After all, Moore's Law (guaranteeing us doubling of the number of transistors available
on the same chip every 18 moths) used to be a "good thing". True enough. It used to
be. Approximately till 2003. We had a nice stream of innovative CPUs coming down the
pipeline: 386, 486, Pentium, Pentium Pro, Xeon and finally Itanium. All that time Intel
and others knew pretty well how to put the transistors available to them to a good use.
That is how to build ALUs, FPUs and conveyors of an ever increasing complexity. With a perfect
hindsight, perhaps, it is not a coincidence that putting transistors to a good use through
overengineering lead to the biggest fiasco of all -- Itanium. The idea tanked, but the
transistors kept coming. In fact they kept being produced at a rate when even implementing
additional logic needed for things like HyperThreading could only consume so much of them.
And lets face it, when all is said and done the hardware industry is in a business of selling
silicone. As much as industrial agriculture these days is in a business of selling corn and soy.
Both of these industries have a problem: consumers have as little use for pure silicon as they have for raw
corn. So how do you sell 280 million metric tons of corn? SImple: just turn it into all sorts of "useful"
products ranging from corn syrup all the way to ethanol. How do you sell 500+ million
of transistors? Well, here it gets complicated. On one hand, you can turn them into
a really useful product or you can try
to convince customers that they are getting
4 "useful" products instead of one.
The problem I have with the later approach is pretty simple: I am not convinced yet. You see,
I have no qualms about articulating the value proposition of nVidia's latest video card (and who would?). But
as a software engineer I have to suffer some great pains to really make that Intel's latest quad-core CPU perform
at a promised level. Could it be that all that PR around all things parallel, multithreaded
and concurrent is no different from the latest Coca Cola commercials -- simply an industry's attempt
to sell us more stuff we have no use for? At a conceptual level I don't think it is: after all the most
powerful analytical device know to the human race
happens to be mindbogglingly parallel so there's
definitely a need for a better understanding of how to build massively parallel computational and
analytical devices. On the other hand, I slowly start to realize that exposing to software the fact that one CPU now
looks like a dozen might be a dead end. And it doesn't matter what techniques you use to combat
that complexity (be it transactional memory or Cilk) it just doesn't seem to get us much.
Yet, those soon to be billion transistors have to be sold (and if they don't get sold
beware!), so what are the reasonable choices?
In my opinion (and please, please, please don't hesitate to express your own in comments!) the
most fruitful directions that I can see are: special devices hidden behind well defined APIs
(think GPUs and OpenGL) and FPGAs hidden behind
yet to be invented language facilitating spatial approach to problem solving and algorithms. With
the current trends in GPU development
it seems quite obvious that the first approach is a reasonable one. As for the second, FPGAs
have long been treated as a step child of both the hardware and software industries alike.
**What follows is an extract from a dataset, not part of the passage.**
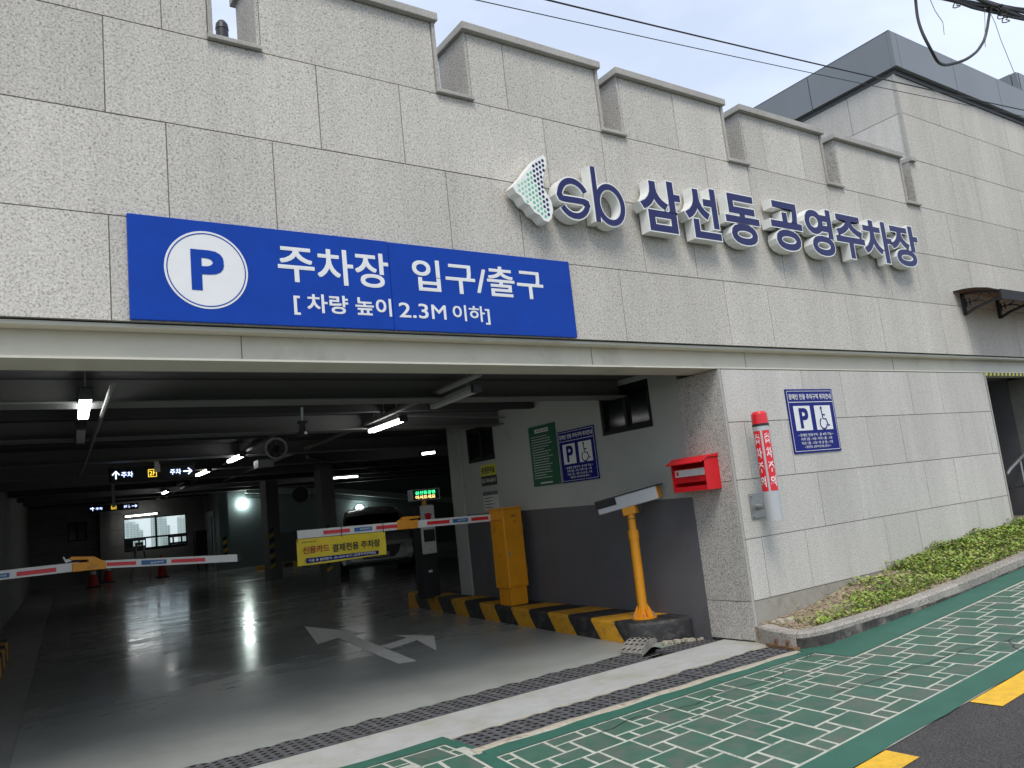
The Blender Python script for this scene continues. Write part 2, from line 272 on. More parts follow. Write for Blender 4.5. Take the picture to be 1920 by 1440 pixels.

I believe that has to be challenged. In the words of Frank Vahid
it's time to stop calling circuits "Hardware".
Instead he suggest, and I quote: "computing departments in universities might reconsider
how they introduce circuits to their students. We also can broaden our use of the word software beyond just microprocessors.
In this way, circuits and other modeling approaches with a spatial emphasis can assume their proper role in the increasingly
concurrent computation world of software development". And then, perhaps, the two approaches can
even blend together so that every time you go to your local electronic store and ask for a videocard
the sales clerk would reach into a drawer full of generic FPGAs and hand one over to you coupled with
the latest "driver". Could it be the ultimate software version of the ethanol revolution? I don't know.
But it sure looks more promising than
whan you have to go through
in order to efficiently compute Fibonacci numbers on a multicore Intel CPU.